The issue is over – our choice is to decide how we want to wind it up? I go with welcoming and helping and turning them in to conservative, pro-life, gun-toting, patriotic American TEA Party fanatics…what do you want to do with them?
UPDATE: Rubio has received some kudos out there for his reform proposal, but he’s also getting some stern pushback from some conservatives. Allahpundit has the run-down.

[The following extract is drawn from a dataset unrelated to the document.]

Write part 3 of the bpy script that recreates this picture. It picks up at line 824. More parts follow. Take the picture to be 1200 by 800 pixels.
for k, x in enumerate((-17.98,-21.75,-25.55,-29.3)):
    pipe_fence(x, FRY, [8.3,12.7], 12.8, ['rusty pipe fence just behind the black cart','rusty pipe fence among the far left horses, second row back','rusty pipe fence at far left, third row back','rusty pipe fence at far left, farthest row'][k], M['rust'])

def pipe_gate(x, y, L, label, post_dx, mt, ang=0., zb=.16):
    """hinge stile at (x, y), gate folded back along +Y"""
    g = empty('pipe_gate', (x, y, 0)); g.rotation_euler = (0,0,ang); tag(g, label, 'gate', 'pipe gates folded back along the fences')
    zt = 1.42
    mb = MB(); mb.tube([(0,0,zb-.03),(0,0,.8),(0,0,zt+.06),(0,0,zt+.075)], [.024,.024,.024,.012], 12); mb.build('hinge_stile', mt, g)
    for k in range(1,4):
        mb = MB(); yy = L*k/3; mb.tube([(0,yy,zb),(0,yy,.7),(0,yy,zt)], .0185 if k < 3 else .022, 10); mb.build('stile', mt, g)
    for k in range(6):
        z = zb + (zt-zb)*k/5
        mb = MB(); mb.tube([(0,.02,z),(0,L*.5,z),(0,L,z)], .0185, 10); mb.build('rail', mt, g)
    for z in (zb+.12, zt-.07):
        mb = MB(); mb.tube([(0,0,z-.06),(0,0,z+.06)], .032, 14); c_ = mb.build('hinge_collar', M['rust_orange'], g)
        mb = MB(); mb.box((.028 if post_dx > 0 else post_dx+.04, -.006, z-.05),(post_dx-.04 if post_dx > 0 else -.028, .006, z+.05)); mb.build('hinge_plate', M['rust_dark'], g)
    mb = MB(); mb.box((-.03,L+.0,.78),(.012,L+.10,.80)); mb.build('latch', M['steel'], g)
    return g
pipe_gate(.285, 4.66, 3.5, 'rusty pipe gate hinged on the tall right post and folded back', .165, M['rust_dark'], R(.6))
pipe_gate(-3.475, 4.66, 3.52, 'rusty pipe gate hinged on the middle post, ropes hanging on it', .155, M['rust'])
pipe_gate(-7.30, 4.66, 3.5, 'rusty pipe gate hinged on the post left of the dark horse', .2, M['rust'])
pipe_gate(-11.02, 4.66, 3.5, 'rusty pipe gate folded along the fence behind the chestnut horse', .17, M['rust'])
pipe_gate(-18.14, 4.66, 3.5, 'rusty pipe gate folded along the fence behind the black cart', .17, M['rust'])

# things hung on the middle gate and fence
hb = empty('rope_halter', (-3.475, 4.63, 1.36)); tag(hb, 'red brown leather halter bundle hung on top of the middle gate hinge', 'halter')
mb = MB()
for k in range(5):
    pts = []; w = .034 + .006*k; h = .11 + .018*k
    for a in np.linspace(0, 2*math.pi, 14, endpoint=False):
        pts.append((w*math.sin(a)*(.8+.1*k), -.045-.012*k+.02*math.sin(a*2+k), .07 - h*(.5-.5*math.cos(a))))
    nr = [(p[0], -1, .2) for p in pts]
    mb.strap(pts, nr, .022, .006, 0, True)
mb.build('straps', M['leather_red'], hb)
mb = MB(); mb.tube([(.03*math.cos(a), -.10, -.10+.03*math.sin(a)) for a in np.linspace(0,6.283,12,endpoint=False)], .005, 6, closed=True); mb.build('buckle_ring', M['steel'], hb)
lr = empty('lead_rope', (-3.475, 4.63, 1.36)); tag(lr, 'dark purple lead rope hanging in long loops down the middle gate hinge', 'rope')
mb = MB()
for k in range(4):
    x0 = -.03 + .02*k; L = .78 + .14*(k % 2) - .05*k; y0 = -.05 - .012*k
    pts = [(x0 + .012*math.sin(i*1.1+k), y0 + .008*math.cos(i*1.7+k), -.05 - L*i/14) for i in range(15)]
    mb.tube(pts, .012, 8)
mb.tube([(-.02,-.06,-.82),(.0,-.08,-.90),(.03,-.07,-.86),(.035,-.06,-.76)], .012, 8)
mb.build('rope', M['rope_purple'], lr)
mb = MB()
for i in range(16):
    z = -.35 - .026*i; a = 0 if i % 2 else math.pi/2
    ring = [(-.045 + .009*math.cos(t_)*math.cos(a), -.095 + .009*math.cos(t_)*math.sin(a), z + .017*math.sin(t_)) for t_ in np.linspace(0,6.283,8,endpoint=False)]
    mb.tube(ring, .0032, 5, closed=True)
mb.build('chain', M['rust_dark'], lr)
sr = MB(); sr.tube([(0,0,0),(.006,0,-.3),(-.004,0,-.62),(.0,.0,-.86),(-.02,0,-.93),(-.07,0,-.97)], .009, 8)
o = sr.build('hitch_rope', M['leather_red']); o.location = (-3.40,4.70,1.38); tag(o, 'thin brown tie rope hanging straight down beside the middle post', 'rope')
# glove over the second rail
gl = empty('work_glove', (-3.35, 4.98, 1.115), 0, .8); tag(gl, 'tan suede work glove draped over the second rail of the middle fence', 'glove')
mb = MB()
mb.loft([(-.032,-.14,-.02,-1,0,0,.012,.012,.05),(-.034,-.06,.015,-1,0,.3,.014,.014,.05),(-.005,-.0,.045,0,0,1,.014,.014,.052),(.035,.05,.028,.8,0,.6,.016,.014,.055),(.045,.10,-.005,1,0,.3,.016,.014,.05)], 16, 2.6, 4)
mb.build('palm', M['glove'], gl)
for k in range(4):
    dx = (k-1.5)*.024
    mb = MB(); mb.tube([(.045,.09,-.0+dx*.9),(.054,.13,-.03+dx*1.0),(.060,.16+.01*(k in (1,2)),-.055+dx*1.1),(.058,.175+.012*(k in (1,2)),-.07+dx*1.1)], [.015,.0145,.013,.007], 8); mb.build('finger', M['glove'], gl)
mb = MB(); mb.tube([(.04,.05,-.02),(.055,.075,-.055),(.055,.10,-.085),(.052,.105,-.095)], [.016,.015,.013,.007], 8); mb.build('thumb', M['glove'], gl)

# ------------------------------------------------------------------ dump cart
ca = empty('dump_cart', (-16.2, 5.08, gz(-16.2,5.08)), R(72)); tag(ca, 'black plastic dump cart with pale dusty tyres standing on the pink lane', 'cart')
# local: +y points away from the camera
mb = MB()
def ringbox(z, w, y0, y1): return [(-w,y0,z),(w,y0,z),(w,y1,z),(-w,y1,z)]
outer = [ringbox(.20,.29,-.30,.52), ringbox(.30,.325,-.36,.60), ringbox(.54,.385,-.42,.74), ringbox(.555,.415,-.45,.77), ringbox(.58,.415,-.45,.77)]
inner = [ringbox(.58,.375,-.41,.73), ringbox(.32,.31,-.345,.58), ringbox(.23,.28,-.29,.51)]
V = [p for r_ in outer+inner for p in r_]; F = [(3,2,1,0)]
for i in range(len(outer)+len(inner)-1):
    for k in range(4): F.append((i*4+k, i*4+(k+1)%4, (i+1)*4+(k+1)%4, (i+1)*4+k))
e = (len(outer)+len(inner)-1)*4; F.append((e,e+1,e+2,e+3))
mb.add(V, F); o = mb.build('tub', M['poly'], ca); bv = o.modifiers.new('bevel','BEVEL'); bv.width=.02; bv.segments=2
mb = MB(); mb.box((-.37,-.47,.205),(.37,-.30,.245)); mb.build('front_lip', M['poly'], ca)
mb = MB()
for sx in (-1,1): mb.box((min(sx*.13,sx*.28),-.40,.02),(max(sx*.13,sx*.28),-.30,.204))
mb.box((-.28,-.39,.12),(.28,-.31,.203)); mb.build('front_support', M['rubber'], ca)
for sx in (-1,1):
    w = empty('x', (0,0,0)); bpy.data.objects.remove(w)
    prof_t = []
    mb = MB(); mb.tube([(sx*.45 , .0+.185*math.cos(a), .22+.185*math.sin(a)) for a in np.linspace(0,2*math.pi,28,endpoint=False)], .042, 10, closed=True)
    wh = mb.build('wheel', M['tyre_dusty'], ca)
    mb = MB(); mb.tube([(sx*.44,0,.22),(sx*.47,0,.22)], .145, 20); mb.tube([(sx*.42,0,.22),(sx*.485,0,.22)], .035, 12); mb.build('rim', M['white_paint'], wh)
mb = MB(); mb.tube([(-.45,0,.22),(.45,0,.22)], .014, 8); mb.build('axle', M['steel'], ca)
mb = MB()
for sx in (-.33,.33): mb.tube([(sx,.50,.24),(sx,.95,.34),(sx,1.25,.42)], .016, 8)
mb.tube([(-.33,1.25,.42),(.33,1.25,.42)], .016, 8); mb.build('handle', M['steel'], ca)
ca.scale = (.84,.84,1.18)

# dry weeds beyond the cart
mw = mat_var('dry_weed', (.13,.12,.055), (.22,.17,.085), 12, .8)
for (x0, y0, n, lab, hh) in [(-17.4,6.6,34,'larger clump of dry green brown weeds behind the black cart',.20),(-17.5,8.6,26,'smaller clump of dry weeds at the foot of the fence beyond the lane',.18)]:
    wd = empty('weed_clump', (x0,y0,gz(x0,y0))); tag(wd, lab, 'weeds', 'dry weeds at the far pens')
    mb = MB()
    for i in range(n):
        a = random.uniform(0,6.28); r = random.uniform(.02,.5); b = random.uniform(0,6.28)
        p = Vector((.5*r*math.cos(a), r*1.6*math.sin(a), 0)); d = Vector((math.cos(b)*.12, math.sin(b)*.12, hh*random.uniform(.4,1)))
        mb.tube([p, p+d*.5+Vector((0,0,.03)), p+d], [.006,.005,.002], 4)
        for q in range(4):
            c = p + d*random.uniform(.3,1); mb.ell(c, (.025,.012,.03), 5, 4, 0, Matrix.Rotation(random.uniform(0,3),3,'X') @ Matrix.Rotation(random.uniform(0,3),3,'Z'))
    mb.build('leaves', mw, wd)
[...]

The objections seem to revolve mostly around the fact that the 1986 immigration reform act was a complete failure on the enforcement end and, so, a lot of people are worried that Rubio will get rolled by the Democrats – leaving us with toothless enforcement mechanisms while a whole lotta amnesty is going on. That is a legitimate worry, but Rubio has said he’s firm: no strong enforcement, no Rubio vote…and if Rubio votes against, I can’t see the proposal getting the necessary 60 votes for cloture in the Senate (a Rubio “no” would give a lot of GOPers cover to go along with the “no”…just as a Rubio “yes” gives a lot of cover for going along with the “yes”). I can definitely see scenarios where Obama and his Democrats poison-pill immigration reform just so they can race-bait on it going in to the 2014 mid-terms…we’ll see if that eventuates; but it is risky for them…honest Latinos who are not race-baiters (ie, almost all of them) simply want to ensure that family members can’t be deported…Democrats killing the bill by inserting enforcement-destroying provisions might get themselves a bit of a backlash. At all events, having a prominent, Latino GOP Senator being out front on this issue and essentially giving any honest Latino what he wants vis a vis immigration is already doing well by the GOP.
Another objection is that doing this won’t win the GOP a huge number of Latino voters. To me, this is a big “no kidding” objection…of course it won’t. Its not designed to. It is because we want to be merciful (seriously, I doubt that too many GOPers have to stomach to round up millions of people and send them home…there’s just something un-American in such a concept) and we need to deal with the problem that we move on this…and, in purely political terms, it gets a monkey off our back. We no longer have to carry around this issue, trying to court Latinos while Democrats are telling them, “those GOPers are going to deport your uncle Jose”. It clears the field and allows us to compete…and, remember, a crushing victory against liberalism means getting not all of the liberal voters, but just 10 or 15% of them…this will allow us to start doing that.